#### Brief:
Repeat the full listing, word for word.

# start of Entries

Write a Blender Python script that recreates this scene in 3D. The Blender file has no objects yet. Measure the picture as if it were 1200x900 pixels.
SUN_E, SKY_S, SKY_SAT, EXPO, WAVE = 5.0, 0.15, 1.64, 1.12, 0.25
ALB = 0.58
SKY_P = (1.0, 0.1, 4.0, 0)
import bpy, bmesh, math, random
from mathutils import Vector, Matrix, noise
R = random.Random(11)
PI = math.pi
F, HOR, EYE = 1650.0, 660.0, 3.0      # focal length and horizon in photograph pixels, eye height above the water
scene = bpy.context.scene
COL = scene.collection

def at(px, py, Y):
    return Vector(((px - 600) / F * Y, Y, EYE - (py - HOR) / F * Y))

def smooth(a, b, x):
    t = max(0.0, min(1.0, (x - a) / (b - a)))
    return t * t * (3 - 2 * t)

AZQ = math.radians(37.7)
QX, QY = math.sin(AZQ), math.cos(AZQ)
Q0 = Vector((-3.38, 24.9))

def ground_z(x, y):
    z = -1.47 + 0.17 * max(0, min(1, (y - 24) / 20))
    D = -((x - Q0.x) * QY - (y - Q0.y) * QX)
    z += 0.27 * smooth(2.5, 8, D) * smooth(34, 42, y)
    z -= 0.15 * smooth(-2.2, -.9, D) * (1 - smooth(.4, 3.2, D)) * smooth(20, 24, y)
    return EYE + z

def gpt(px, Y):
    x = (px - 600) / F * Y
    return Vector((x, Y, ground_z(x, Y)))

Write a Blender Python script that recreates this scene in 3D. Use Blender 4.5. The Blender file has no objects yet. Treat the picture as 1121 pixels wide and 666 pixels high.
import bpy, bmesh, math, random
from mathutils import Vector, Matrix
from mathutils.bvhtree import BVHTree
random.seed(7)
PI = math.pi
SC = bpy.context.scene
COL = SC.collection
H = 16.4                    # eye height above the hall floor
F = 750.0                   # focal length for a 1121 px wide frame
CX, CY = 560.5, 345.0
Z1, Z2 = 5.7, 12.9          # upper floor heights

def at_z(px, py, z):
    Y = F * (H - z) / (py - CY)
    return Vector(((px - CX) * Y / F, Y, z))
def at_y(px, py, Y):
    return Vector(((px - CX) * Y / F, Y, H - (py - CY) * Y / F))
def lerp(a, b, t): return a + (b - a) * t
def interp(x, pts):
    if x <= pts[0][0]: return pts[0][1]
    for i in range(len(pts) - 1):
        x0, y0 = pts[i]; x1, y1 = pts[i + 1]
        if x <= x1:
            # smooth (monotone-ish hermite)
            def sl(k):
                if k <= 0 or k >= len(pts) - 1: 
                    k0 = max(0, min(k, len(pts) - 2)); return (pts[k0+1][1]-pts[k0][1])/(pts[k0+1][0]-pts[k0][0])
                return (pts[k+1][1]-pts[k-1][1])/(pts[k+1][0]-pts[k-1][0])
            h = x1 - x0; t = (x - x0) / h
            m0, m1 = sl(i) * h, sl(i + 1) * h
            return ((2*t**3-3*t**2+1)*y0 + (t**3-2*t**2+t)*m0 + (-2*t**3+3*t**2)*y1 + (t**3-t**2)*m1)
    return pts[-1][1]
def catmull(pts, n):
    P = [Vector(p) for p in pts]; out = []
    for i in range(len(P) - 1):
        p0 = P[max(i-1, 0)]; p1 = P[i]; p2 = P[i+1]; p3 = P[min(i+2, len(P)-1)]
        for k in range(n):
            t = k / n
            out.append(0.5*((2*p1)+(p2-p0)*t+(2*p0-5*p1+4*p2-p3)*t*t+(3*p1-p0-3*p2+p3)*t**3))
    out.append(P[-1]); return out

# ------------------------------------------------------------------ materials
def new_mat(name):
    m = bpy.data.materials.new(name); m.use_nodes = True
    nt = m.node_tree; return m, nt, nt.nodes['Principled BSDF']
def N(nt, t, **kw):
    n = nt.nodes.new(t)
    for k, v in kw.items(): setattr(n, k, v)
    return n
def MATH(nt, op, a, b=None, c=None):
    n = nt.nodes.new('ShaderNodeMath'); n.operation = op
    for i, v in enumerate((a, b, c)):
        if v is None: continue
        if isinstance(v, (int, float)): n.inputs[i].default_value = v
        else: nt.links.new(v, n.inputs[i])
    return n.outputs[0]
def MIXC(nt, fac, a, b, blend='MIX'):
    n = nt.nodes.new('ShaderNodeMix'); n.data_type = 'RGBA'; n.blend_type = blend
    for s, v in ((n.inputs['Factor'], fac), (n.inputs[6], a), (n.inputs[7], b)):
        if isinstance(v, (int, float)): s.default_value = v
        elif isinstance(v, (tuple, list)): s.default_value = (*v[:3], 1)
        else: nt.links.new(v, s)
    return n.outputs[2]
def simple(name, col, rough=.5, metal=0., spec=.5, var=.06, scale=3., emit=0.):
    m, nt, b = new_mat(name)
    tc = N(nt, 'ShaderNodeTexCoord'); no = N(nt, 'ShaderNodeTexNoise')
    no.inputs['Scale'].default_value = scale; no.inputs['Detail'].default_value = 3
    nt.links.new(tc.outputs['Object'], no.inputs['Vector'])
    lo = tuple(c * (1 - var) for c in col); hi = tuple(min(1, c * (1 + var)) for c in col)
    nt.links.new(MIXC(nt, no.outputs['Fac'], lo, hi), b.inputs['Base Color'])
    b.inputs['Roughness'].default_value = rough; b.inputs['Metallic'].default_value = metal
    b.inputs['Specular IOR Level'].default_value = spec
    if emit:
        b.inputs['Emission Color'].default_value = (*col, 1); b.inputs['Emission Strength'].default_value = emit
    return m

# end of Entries

#### Output:
Write a Blender Python script that recreates this scene in 3D. The Blender file has no objects yet. Measure the picture as if it were 1200x900 pixels.
SUN_E, SKY_S, SKY_SAT, EXPO, WAVE = 5.0, 0.15, 1.64, 1.12, 0.25
ALB = 0.58
SKY_P = (1.0, 0.1, 4.0, 0)
import bpy, bmesh, math, random
from mathutils import Vector, Matrix, noise
R = random.Random(11)
PI = math.pi
F, HOR, EYE = 1650.0, 660.0, 3.0      # focal length and horizon in photograph pixels, eye height above the water
scene = bpy.context.scene
COL = scene.collection

def at(px, py, Y):
    return Vector(((px - 600) / F * Y, Y, EYE - (py - HOR) / F * Y))

def smooth(a, b, x):
    t = max(0.0, min(1.0, (x - a) / (b - a)))
    return t * t * (3 - 2 * t)

AZQ = math.radians(37.7)
QX, QY = math.sin(AZQ), math.cos(AZQ)
Q0 = Vector((-3.38, 24.9))

def ground_z(x, y):
    z = -1.47 + 0.17 * max(0, min(1, (y - 24) / 20))
    D = -((x - Q0.x) * QY - (y - Q0.y) * QX)
    z += 0.27 * smooth(2.5, 8, D) * smooth(34, 42, y)
    z -= 0.15 * smooth(-2.2, -.9, D) * (1 - smooth(.4, 3.2, D)) * smooth(20, 24, y)
    return EYE + z

def gpt(px, Y):
    x = (px - 600) / F * Y
    return Vector((x, Y, ground_z(x, Y)))

Write a Blender Python script that recreates this scene in 3D. Use Blender 4.5. The Blender file has no objects yet. Treat the picture as 1121 pixels wide and 666 pixels high.
import bpy, bmesh, math, random
from mathutils import Vector, Matrix
from mathutils.bvhtree import BVHTree
random.seed(7)
PI = math.pi
SC = bpy.context.scene
COL = SC.collection
H = 16.4                    # eye height above the hall floor
F = 750.0                   # focal length for a 1121 px wide frame
CX, CY = 560.5, 345.0
Z1, Z2 = 5.7, 12.9          # upper floor heights

def at_z(px, py, z):
    Y = F * (H - z) / (py - CY)
    return Vector(((px - CX) * Y / F, Y, z))
def at_y(px, py, Y):
    return Vector(((px - CX) * Y / F, Y, H - (py - CY) * Y / F))
def lerp(a, b, t): return a + (b - a) * t
def interp(x, pts):
    if x <= pts[0][0]: return pts[0][1]
    for i in range(len(pts) - 1):
        x0, y0 = pts[i]; x1, y1 = pts[i + 1]
        if x <= x1:
            # smooth (monotone-ish hermite)
            def sl(k):
                if k <= 0 or k >= len(pts) - 1: 
                    k0 = max(0, min(k, len(pts) - 2)); return (pts[k0+1][1]-pts[k0][1])/(pts[k0+1][0]-pts[k0][0])
                return (pts[k+1][1]-pts[k-1][1])/(pts[k+1][0]-pts[k-1][0])
            h = x1 - x0; t = (x - x0) / h
            m0, m1 = sl(i) * h, sl(i + 1) * h
            return ((2*t**3-3*t**2+1)*y0 + (t**3-2*t**2+t)*m0 + (-2*t**3+3*t**2)*y1 + (t**3-t**2)*m1)
    return pts[-1][1]
def catmull(pts, n):
    P = [Vector(p) for p in pts]; out = []
    for i in range(len(P) - 1):
        p0 = P[max(i-1, 0)]; p1 = P[i]; p2 = P[i+1]; p3 = P[min(i+2, len(P)-1)]
        for k in range(n):
            t = k / n
            out.append(0.5*((2*p1)+(p2-p0)*t+(2*p0-5*p1+4*p2-p3)*t*t+(3*p1-p0-3*p2+p3)*t**3))
    out.append(P[-1]); return out

# ------------------------------------------------------------------ materials
def new_mat(name):
    m = bpy.data.materials.new(name); m.use_nodes = True
    nt = m.node_tree; return m, nt, nt.nodes['Principled BSDF']
def N(nt, t, **kw):
    n = nt.nodes.new(t)
    for k, v in kw.items(): setattr(n, k, v)
    return n
def MATH(nt, op, a, b=None, c=None):
    n = nt.nodes.new('ShaderNodeMath'); n.operation = op
    for i, v in enumerate((a, b, c)):
        if v is None: continue
        if isinstance(v, (int, float)): n.inputs[i].default_value = v
        else: nt.links.new(v, n.inputs[i])
    return n.outputs[0]
def MIXC(nt, fac, a, b, blend='MIX'):
    n = nt.nodes.new('ShaderNodeMix'); n.data_type = 'RGBA'; n.blend_type = blend
    for s, v in ((n.inputs['Factor'], fac), (n.inputs[6], a), (n.inputs[7], b)):
        if isinstance(v, (int, float)): s.default_value = v
        elif isinstance(v, (tuple, list)): s.default_value = (*v[:3], 1)
        else: nt.links.new(v, s)
    return n.outputs[2]
def simple(name, col, rough=.5, metal=0., spec=.5, var=.06, scale=3., emit=0.):
    m, nt, b = new_mat(name)
    tc = N(nt, 'ShaderNodeTexCoord'); no = N(nt, 'ShaderNodeTexNoise')
    no.inputs['Scale'].default_value = scale; no.inputs['Detail'].default_value = 3
    nt.links.new(tc.outputs['Object'], no.inputs['Vector'])
    lo = tuple(c * (1 - var) for c in col); hi = tuple(min(1, c * (1 + var)) for c in col)
    nt.links.new(MIXC(nt, no.outputs['Fac'], lo, hi), b.inputs['Base Color'])
    b.inputs['Roughness'].default_value = rough; b.inputs['Metallic'].default_value = metal
    b.inputs['Specular IOR Level'].default_value = spec
    if emit:
        b.inputs['Emission Color'].default_value = (*col, 1); b.inputs['Emission Strength'].default_value = emit
    return m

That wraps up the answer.